Worst of all both posts are criticizing Matthew Yglesias.

Now Brad writes

"Yglesias believes that the words the neoconservatives spout are right "at the appropriate level of abstraction" because he is not yet old enough to have recognized that when neoconservatives use words, they do not mean what Yglesias thinks they mean. "


which is an attack on the views of Brad Delong who wrote

Matthew (and Atrios) are correct: the esoteric meaning of Hoagland's columns is
often very different from the exoteric meaning--and it is reasonably clear to me
that Hoagland believes in the esoteric meanings that are, as Matthew puts it,
hidden under "this veneer of reasonableness."
But where does Matthew get off saying that the unreasonable esoteric meaning is what the column is "actually about"? 99 out of 100 readers don't get the unreasonable esoteric meaning; what they get is the reasonable exoteric meaning.
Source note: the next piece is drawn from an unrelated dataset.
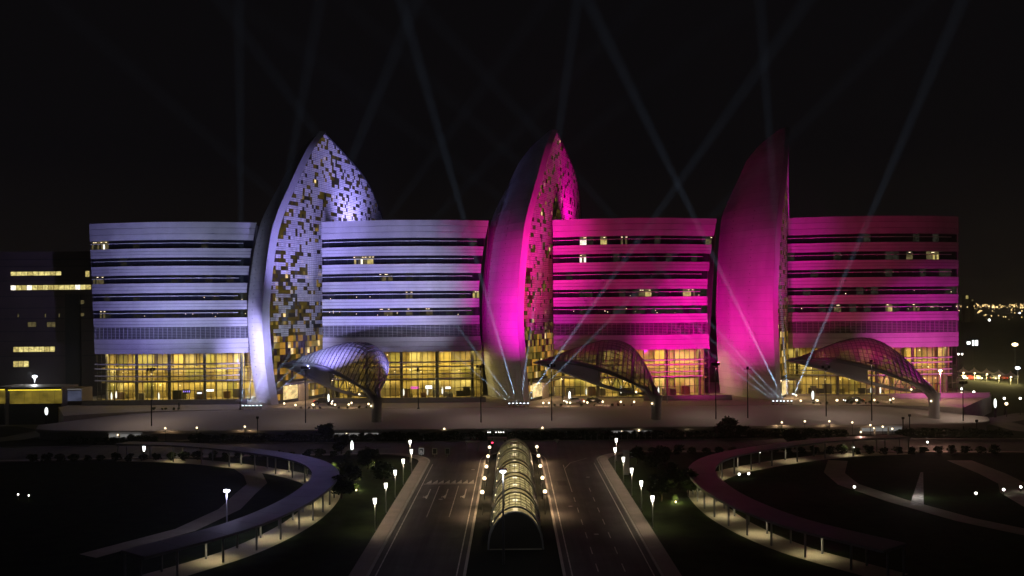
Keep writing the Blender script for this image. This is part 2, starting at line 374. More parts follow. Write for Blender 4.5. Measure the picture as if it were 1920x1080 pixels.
# ================================================================== HOSPITAL BLOCKS
ZB = [(43.3, 48.1, 3), (38.6, 41.1, 3), (33.9, 36.4, 3), (29.1, 31.8, 3), (24.6, 27.1, 3), (20.0, 22.5, 3), (12.9, 16.9, 3)]
WINZ = [(41.1, 43.3), (36.4, 38.6), (31.8, 33.9), (27.1, 29.1), (22.5, 24.6)]
DX = [(12, -2.3), (20, -2.7), (30, -2.8), (40, -1.6), (48, 0)]
def unit_pane(name, mat):
    return MB().box((-.5, -.02, -.5), (.5, .02, .5)).mesh(name, mat)
PANE = {k: unit_pane('window_pane', k) for k in ('wglass', 'lit1', 'lit2', 'lit3', 'dimwin', 'glass')}
def block(label, xl, xr, left_lean, right_follow, lit, signs, lobbydark, light_e):
    o = root('hospital_block', label, 'building', ((xl+xr)/2, 240, 0), 'curved hospital blocks between the sail towers')
    def P(t, z, off=0):
        a = xl + left_lean*(48-z)/35; b = xr + (interp(DX, z) if right_follow else -.25*(48-z)/35)
        return Vector((a + (b-a)*t, 236 + 4*(2*t-1)**2 + off, z))
    T = [i/20 for i in range(21)]
    # cladding strips
    for z0, z1, n in ZB:
        h = (z1-z0)/n
        for k in range(n):
            a, b = z0 + k*h + .045, z0 + (k+1)*h - .045
            MB().strip([P(t, a) for t in T], [P(t, b) for t in T], Vector((0, .3, 0))).build('cladding_panel', 'clad', o)
    # dark wall behind, roof, back
    mb = MB(); rows = [[P(t, z, 1.5) for z in (12.95, 20, 30, 40, 47.4)] for t in T]; mb.grid(rows)
    mb.build('backing_wall', 'dark', o)
    mb = MB(); mb.grid([[P(t, 47.4, .3), Vector((P(t, 47.4).x, 285, 47.4))] for t in T]); mb.build('roof_slab', 'roof', o)
    for t in (0, 1):
        mb = MB(); mb.cap([P(t, 12.9, .3), P(t, 47.4, .3), Vector((P(t, 47).x, 285, 47.4)), Vector((P(t, 13).x, 285, 0)), Vector((P(t, 13).x, 250, 0)), P(t, 0, 8), P(t, 12.9, 8)][::1 if t else -1])
        mb.build('end_wall', 'clad' if t else 'dark', o)
    # soffits and sills of each window band
    for z0, z1 in WINZ:
        for z, nm in ((z0+.02, 'sill'), (z1-.02, 'soffit')):
            MB().grid([[P(t, z, .28), P(t, z, 1.5)] for t in T]).build(nm, 'slat', o)
        MB().tube([P(t, z0 + (z1-z0)*.62, -.05) for t in T[:20]], .09, 5).build('sunshade_rail', 'rail', o)
    # window panes
    n = 24; rw = random.Random(int(xl*7)+3)
    for bi, (z0, z1) in enumerate(WINZ):
        for k in range(n):
            a, b = P((k+.03)/n, z0, .75), P((k+.97)/n, z0, .75); c = (a+b)/2; d = b-a
            mk = lit.get((bi, k), 'wglass')
            an = math.atan2(d.y, d.x); h = z1-z0-.06
            if mk == 'wglass':
                if rw.random() < (.14, .12, .16, .24, .42)[bi]: mk = 'dimwin'
                inst('window_pane', PANE[mk], o, (c.x, c.y, (z0+z1)/2), an, (d.length, 1, h)); continue
            hd = .30*h
            inst('window_pane', PANE['lit2' if mk != 'lit2' else 'dimwin'], o, (c.x, c.y, z1-.03-hd/2), an, (d.length, 1, hd))
            for q in range(3):
                e_ = a.lerp(b, (q+.5)/3); m_ = rw.choice([mk, mk, mk, 'lit2' if mk != 'lit2' else 'dimwin', 'wglass' if q == 1 else mk])
                inst('window_pane', PANE[m_], o, (e_.x, e_.y, z0+.03+(h-hd)/2), an, (d.length/3*.95, 1, h-hd-.05))
            for q in range(rw.randint(1, 2)):
                e_ = a.lerp(b, rw.random()); MB().box((e_.x-.22, e_.y-.08, z1-.32), (e_.x+.22, e_.y-.05, z1-.24)).build('lamp_or_glint', 'bulb', o)
        if bi in (3, 4):
            for q in range(9 if bi == 4 else 3):
                e_ = P(rw.random(), z0, .55); MB().ball((e_.x, e_.y, z0 + rw.uniform(.2, 1.5)), rw.uniform(.05, .10), 6, 4).build('lamp_or_glint', 'bulb', o)  # tiny glowing balls imitate specular glints in the lower window bands
    # plant-floor louvre slats and fins
    for k in range(7):
        z = 17.1 + k*.42
        MB().strip([P(t, z, .1) for t in T], [P(t, z+.16, .02) for t in T], Vector((0, .22, 0))).build('louvre_slat', 'slat', o)
    mb = MB()
    for k in range(34):
        p = P((k+.5)/34, 18.4, -.06); mb.box((p.x-.05, p.y, 16.95), (p.x+.05, p.y+.3, 19.95))
    mb.build('louvre_fins', 'slat', o)
    # lobby glazing
    n = 30; hs = [.4, 3.0, 5.4, 7.8, 10.2, 12.9]
    for k in range(n):
        for r in range(5):
            a, b = P((k+.03)/n, 12, 1.1), P((k+.97)/n, 12, 1.1); c = (a+b)/2; d = b-a
            inst('lobby_pane', PANE['glass'], o, (c.x, c.y, (hs[r]+hs[r+1])/2), math.atan2(d.y, d.x), (d.length, 1, hs[r+1]-hs[r]-.08))
    mb = MB()
    for k in range(n+1):
        p = P(k/n, 12, 1.02); mb.box((p.x-.08, p.y, .3), (p.x+.08, p.y+.16, 12.9))
    for z in hs[:-1]: mb.strip([Vector((P(t, 12).x, P(t, 12).y+1.04, z-.07)) for t in T], [Vector((P(t, 12).x, P(t, 12).y+1.04, z+.07)) for t in T], Vector((0, .12, 0)))
    mb.build('lobby_frame', 'mullion', o)
    for z in (10.1, 8.85, 6.95, 5.7):
        MB().tube([Vector((P(t, 12).x, P(t, 12).y-.1, z)) for t in T[:20]], .16, 5).build('sunshade_tube', 'rail', o)
    # plinth
    MB().strip([Vector((P(t, 12).x, P(t, 12).y+.7, 0)) for t in T], [Vector((P(t, 12).x, P(t, 12).y+.7, .36)) for t in T], Vector((0, 1, 0))).build('plinth', 'concrete', o)
    # interior
    MB().grid([[Vector((P(t, 12).x, P(t, 12).y+1.8, .32)), Vector((P(t, 12).x, 252, .32))] for t in T]).build('lobby_floor', 'lobbyfloor', o)
    MB().grid([[Vector((P(t, 12).x, P(t, 12).y+1.5, 12.88)), Vector((P(t, 12).x, 252, 12.88))] for t in T]).build('lobby_ceiling', 'lobbywall', o)
    xa, xb = P(0, 12).x, P(1, 12).x; nb = 15
    for k in range(nb):
        for za, zb in ((.3, 4.68), (5.06, 8.48), (8.86, 12.88)):
            m_ = rw.choice(['lobbywall', 'lobbywall', 'lobbywall', 'lw2', 'lw3', 'lw5', 'lw5', 'lw2']); yq = 247.3 + rw.choice([0, 0, .5, -1.2, -2.2])
            MB().box((xa+(xb-xa)*k/nb+.02, yq, za), (xa+(xb-xa)*(k+1)/nb-.02, yq+.2, zb)).build('interior_wall_panel', m_, o)
    MB().box((xa, 249.8, .3), (xb, 250, 12.9)).build('lobby_back_wall', 'lobbywall', o)
    for z in (4.7, 8.5):
        MB().box((P(0, 12).x+.2, 243.2, z), (P(1, 12).x-.2, 249.7, z+.35)).build('mezzanine_slab', 'lobbywall', o)
        MB().box((P(0, 12).x+.2, 243.15, z+1.3), (P(1, 12).x-.2, 243.22, z+1.38)).build('mezzanine_rail', 'rail', o)
    for k in range(5):
        p = P(.06 + .22*k, 12, 2.3)
        MB().lathe((p.x, p.y, 0), [(.42, .3), (.42, 12.85)], 12).build('lobby_column', 'column', o)
    # lobby furniture kiosks seen as dark masses
    rnd = random.Random(int(xl*10))
    for k in range(14):
        p = P(rnd.uniform(.05, .95), 12, 3.2 + rnd.uniform(0, 3)); wv = rnd.uniform(1., 2.8); hv = rnd.uniform(.9, 2.6)
        MB().box((p.x-wv/2, p.y, .33), (p.x+wv/2, p.y+1, .33+hv)).build('kiosk', rnd.choice(['column', 'lw4', 'mullion', 'lw3']), o)
    for k in range(18):
        p = P(rnd.uniform(.05, .95), 12, 2.2 + rnd.uniform(0, 3)); z = rnd.choice([7.6, 7.4, 4.3, 12.0, 4.2, 7.8])
        MB().ball((p.x, p.y, z), rnd.uniform(.12, .24), sz=.6).build('lamp_or_glint', 'bulb', o)
    for k in range(3):
        p = P(rnd.uniform(.08, .9), 12, 2.6); z = rnd.uniform(1.2, 2.2)
        MB().lathe((p.x, p.y, z), [(.02, -.9), (.2, -.5), (.22, .4), (.02, 1.2)], 8).build('standing_lamp', 'bulbw', o)
    for px, py, ww, hh, mk in signs:
        c = at(px, py, 236.5)
        s_ = MB().box((c.x-ww/2, 236.45, c.z-hh/2), (c.x+ww/2, 236.55, c.z+hh/2)).build('lobby_sign', mk if mk != 'signp' else 'black', o)
        mb = MB(); nn = max(3, int(ww/.5))
        for q in range(nn):
            x = c.x - ww*.36 + q*ww*.72/(nn-1); hq = hh*rnd.uniform(.12, .24)
            mb.box((x-.14, 236.41, c.z-hq), (x+.12, 236.44, c.z+hq))
        mb.build('sign_lettering', {'signp': 'signp', 'signm': 'carred', 'signw': 'signf'}[mk], s_)
    cx = (P(0, 12).x+P(1, 12).x)/2; W_ = P(1, 12).x - P(0, 12).x
    for zz, yy, e in ((12.6, 242.5, .5), (8.3, 245.3, .25), (4.5, 245.3, .25)):
        lamp('AREA', 'lobby_ceiling_light', (cx, yy, zz), light_e*e, WARM, o, (cx, yy-.6 if zz > 9 else yy, 0), sx=W_*.94, sy=4 if zz > 9 else 3)
    return o
LOB = 8600
block('leftmost hospital block, washed in pale violet light, beside the dark office building', -114.2, -69.0, 1.2, True,
      {(0, 0): 'lit2', (0, 1): 'lit1', (0, 2): 'lit3', (2, 0): 'lit2', (2, 1): 'lit2', (4, 1): 'lit2'},
      [(350, 734, 2.1, 1.1, 'signp'), (374, 737, 1.2, .35, 'signw'), (394, 732, 1.9, .5, 'signw')], [], LOB)
block('hospital block washed in white and violet light between the white and magenta sails', -51.3, -6.1, 0, True,
      {(1, 5): 'lit1', (1, 6): 'lit3', (1, 7): 'lit1', (3, 23): 'lit1', (2, 9): 'lit2', (2, 10): 'lit2', (4, 9): 'lit2', (4, 10): 'lit2', (4, 13): 'lit2', (4, 16): 'lit2', (3, 13): 'lit2'},
      [(778, 727, 2.2, .6, 'signm'), (804, 726, 1.7, .8, 'signw'), (840, 727, 1.4, .5, 'signw')], [], LOB*.9)
block('hospital block washed in hot magenta light between the two pink sails', 11.2, 55.7, 0, True,
      {(0, 4): 'lit3', (0, 7): 'lit1', (0, 10): 'lit2', (1, 4): 'lit3', (3, 13): 'lit2', (3, 14): 'lit1', (3, 20): 'lit1', (3, 21): 'lit1', (0, 23): 'lit2'},
      [], [], LOB*.9)
block('rightmost hospital block with purple glow low on its free end', 74.7, 121.0, 0, False,
      {(1, 19): 'lit1', (1, 20): 'lit1', (1, 16): 'lit2', (4, 6): 'lit2', (4, 13): 'lit1', (4, 17): 'lit2'},
      [], [], LOB*.7)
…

And isn't the important article not
the one that the writer writes, but he one that the reader reads?
I think Matthew Yglesias has mistaken the nature of reality.

Poor Matt, he spent 4 years studying philosophy and when he is not confused about the meanings of words he has mistaken the nature of reality. He has to fall into one or the other error whenever someone makes a statement with an esoteric meaning different from the exoteric meaning.

Now I agree with Brad that Matthew Yglesias is very young. Therefore he may be impressionable. I think Brad should consider the possibility that Matthew Yglesias has been lead astray on the issue of whether words mean what the dictionary says they mean because he was convinced by Brad's argument that the exoteric meaning is the true meaning. Indeed he responded to Brad's first critique by writing "Perhaps Brad is correct. Still, a writer ought to say what he means."